### Written instruction
Copy out exactly the lines from the first line of the material below through the line containing "for o in list(bpy.data.objects): bpy.data.objects.remove(o)", and nothing beyond them.

## BEGIN Collected data

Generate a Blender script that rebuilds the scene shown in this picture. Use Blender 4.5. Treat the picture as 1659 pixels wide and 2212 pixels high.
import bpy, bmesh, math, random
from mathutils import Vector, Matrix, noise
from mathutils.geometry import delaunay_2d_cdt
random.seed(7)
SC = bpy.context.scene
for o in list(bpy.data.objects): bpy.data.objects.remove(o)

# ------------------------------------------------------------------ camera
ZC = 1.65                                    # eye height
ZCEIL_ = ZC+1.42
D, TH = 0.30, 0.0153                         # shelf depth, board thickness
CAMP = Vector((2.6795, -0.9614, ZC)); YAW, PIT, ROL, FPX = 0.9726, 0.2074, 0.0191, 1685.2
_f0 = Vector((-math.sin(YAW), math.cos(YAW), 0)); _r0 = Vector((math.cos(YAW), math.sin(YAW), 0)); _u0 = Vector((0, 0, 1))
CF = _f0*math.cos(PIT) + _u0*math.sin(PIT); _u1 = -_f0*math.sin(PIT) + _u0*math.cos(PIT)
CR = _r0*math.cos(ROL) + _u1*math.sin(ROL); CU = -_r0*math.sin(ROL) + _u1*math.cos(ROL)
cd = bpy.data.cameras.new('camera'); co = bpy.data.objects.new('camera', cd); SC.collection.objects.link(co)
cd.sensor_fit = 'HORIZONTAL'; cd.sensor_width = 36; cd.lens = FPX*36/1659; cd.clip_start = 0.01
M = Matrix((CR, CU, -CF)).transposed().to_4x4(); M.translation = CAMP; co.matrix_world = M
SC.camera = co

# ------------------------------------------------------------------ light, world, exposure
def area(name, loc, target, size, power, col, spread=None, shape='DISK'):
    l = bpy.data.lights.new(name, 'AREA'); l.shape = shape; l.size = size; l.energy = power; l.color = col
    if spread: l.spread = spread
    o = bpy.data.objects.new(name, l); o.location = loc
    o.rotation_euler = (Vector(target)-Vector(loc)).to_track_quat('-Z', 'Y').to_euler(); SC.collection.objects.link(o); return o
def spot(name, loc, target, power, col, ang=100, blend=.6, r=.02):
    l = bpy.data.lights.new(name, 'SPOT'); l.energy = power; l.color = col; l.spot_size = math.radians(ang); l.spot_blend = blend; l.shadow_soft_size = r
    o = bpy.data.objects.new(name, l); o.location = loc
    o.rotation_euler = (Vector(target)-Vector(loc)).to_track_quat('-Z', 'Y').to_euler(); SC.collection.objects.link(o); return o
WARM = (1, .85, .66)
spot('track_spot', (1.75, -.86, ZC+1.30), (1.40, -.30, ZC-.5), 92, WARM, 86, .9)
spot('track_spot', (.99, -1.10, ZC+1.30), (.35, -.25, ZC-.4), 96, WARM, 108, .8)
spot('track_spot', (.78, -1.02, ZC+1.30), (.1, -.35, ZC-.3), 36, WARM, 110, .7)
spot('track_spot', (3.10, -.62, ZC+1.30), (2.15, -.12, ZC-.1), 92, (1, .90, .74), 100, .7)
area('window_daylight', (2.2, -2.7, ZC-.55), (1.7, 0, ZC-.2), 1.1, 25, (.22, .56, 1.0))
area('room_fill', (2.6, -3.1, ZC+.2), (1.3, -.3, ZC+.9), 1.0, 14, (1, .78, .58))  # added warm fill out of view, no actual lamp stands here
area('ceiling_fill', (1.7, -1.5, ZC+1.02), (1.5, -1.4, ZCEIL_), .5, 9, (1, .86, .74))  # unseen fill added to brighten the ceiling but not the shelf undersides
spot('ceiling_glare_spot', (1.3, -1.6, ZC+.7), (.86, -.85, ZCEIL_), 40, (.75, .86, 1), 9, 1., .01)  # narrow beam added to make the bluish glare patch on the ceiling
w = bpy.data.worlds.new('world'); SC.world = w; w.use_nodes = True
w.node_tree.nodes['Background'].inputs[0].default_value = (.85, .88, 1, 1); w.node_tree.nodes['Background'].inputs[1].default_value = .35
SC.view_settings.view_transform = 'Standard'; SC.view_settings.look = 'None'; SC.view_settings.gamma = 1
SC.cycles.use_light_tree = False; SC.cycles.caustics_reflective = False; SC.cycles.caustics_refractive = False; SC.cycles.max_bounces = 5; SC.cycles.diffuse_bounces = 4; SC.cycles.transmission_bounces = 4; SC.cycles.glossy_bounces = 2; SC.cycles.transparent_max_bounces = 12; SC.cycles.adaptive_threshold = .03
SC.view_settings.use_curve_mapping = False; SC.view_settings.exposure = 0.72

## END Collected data

### The answer
Generate a Blender script that rebuilds the scene shown in this picture. Use Blender 4.5. Treat the picture as 1659 pixels wide and 2212 pixels high.
import bpy, bmesh, math, random
from mathutils import Vector, Matrix, noise
from mathutils.geometry import delaunay_2d_cdt
random.seed(7)
SC = bpy.context.scene
for o in list(bpy.data.objects): bpy.data.objects.remove(o)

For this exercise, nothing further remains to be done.